386- Révolte des jeunes, les responsables

            ... Pour commencer, les parents des quartiers n’ont pas attendu ces messieurs de la haute société pour se soucier de leurs enfants. « Quand on est mère de deux adolescents qui sont Noirs, dit une maman, on a peur. On sait que même si on les tient, il suffit qu’ils soient dans la rue, même sans rien faire, pour qu’ils se fassent embarquer par la police ».

            Accuser les parents, c’est éviter de parler des vrais responsables. C’est même inverser les responsabilités en disant : si ça brûle dans vos quartiers, c’est de votre faute, c’est que vous éduquez mal vos enfants !...

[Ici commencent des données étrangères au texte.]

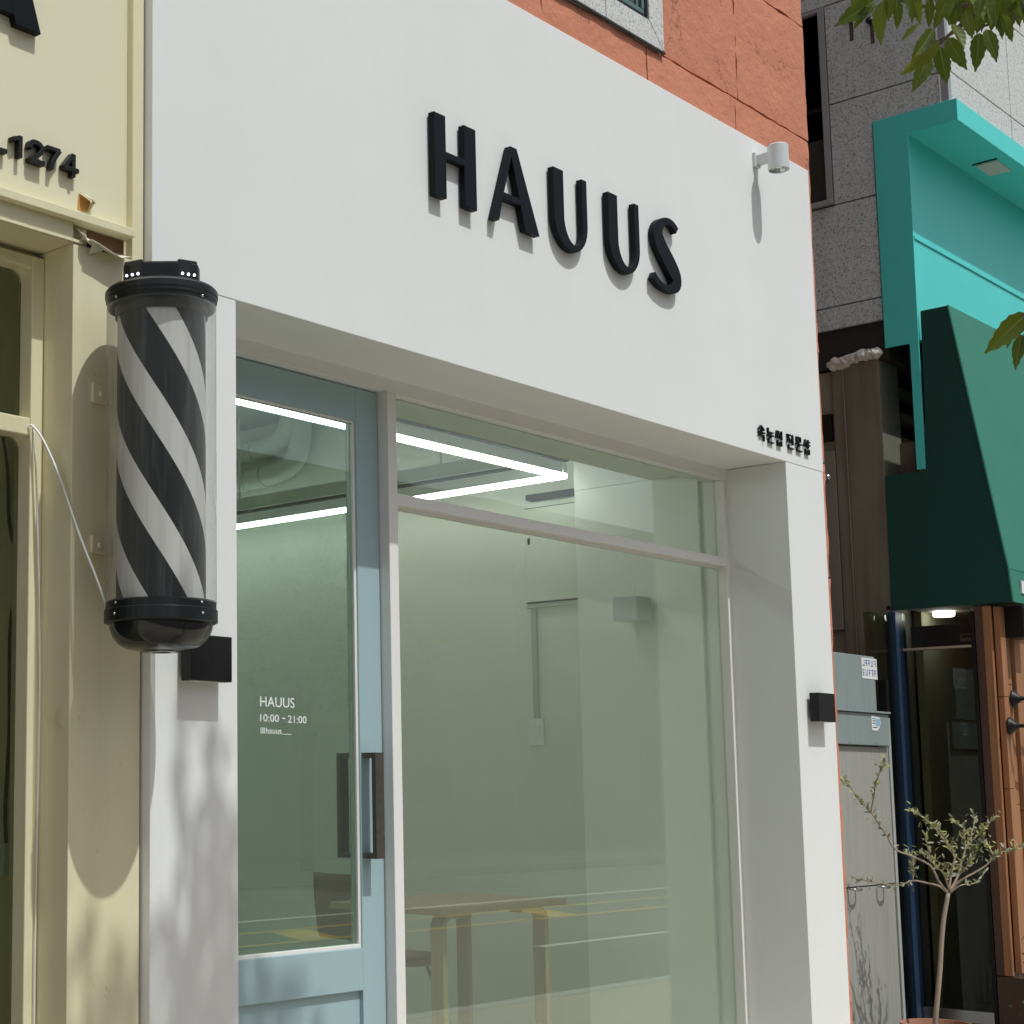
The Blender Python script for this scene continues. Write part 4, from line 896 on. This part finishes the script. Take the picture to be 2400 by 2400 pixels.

            Début juillet 2023, dans de très nombreuses villes du pays, des dizaines de milliers de jeunes ont brûlé, cassé, affronté la police pendant une semaine. Un des arguments qu’on a entendus : « C’est la faute des parents ! ». Un préfet a sorti : « Deux claques et au lit ! ». Le ministre de la justice a lancé : « Qu’ils tiennent leurs gosses (…) Ce n’est pas l’Etat qui éduque les enfants, mais les parents ». Et Macron lui-même, le président, a répété durement : « C’est la responsabilité des parents de garder au domicile (…) pour la quiétude de tous ». « J’en appelle au sens de la responsabilité des mères et des pères de famille ».

            Pour commencer, les parents des quartiers n’ont pas attendu ces messieurs de la haute société pour se soucier de leurs enfants. « Quand on est mère de deux adolescents qui sont Noirs, dit une maman, on a peur. On sait que même si on les tient, il suffit qu’ils soient dans la rue, même sans rien faire, pour qu’ils se fassent embarquer par la police ».

            Accuser les parents, c’est éviter de parler des vrais responsables. C’est même inverser les responsabilités en disant : si ça brûle dans vos quartiers, c’est de votre faute, c’est que vous éduquez mal vos enfants !

            La plupart des parents des quartiers essaient de faire tout ce qu’ils peuvent pour leurs enfants, comme d’ailleurs les parents des quartiers bourgeois. Mais ils n’ont pas les mêmes moyens. Ainsi ce témoignage sur une mère célibataire : « Elle fait le ménage et la sortie des poubelles sur plusieurs sites, tôt le matin, tard le soir. La mère et le fils ne font que se croiser, ils deviennent des étrangers l’un pour l’autre. Grâce à son travail, la, mère lui achète tout ce dont il a besoin. Il ne manque de rien, sauf de sa présence ».

            Dans les quartiers bourgeois, on fait tout pour que la progéniture réussisse, que les enfants prennent les meilleures places, celles de dirigeants. Dans les quartiers populaires, la grande majorité des familles fait tout pour leurs gosses, parce qu’elles ne veulent pas qu’ils aient la même existence qu’elles. Et si certaines familles baissent les bras devant trop de difficultés, il y a en a aussi chez les bourgeois.

            Dans les quartiers, ce sont les femmes, les mères, sur qui pèse le suivi des enfants : près de la moitié (40%) des foyers sont tenus par des mères seules. Le père est parti, et il est parti aussi pour les enfants.

            L’éducation, elle vient aussi de l’école, et pas seulement des parents. Le diplôme, c’est l’école qui va le donner, ou pas. Mais l’école ne change rien à l’inégalité de départ. Dans les quartiers populaires, on met des enseignants tout jeunes, débutants, sans expérience, et pas du tout volontaires. S’ils sont dans certains cas un peu plus nombreux qu’ailleurs, ils coûtent en fait moins cher. C’est donc l’Etat, ses préfets, ses ministres, son président, qui décident que l’éducation donnée aux milieux populaires se fera au rabais.

            Le jeu de l’école est truqué : pour ceux qui sont déjà dans le beau monde, celui qui a réussi, il est bien plus facile d’apprendre les manières de réfléchir, de se comporter, de travailler, de parler, que lorsqu’on n’a que l’école pour y arriver. Et on n’a pas non plus les mêmes connaissances, les mêmes informations.

            Le résultat, les jeunes le voient, au fil des années, et des générations. C’est la difficulté, ou l’impossibilité, pour les voisins, les frangins, de trouver un emploi, un vrai, et à se sortir de là. Voilà pourquoi on a maintenant des jeunes de 14 ans qui peuvent tout casser. On détruit parce qu’on ne trouve aucune place pour construire.

            Le capitalisme condamne les populations pauvres à rester pauvres. Il accepte que quelques-uns réussissent à s’en sortir, mais pour mieux bloquer la vie des autres. Son monde est inégal, parce qu’il a besoin de l’inégalité. Un autre avenir est possible, c’est de vouloir lutter contre le capitalisme, pour aller vers un monde, au contraire, d’égalité.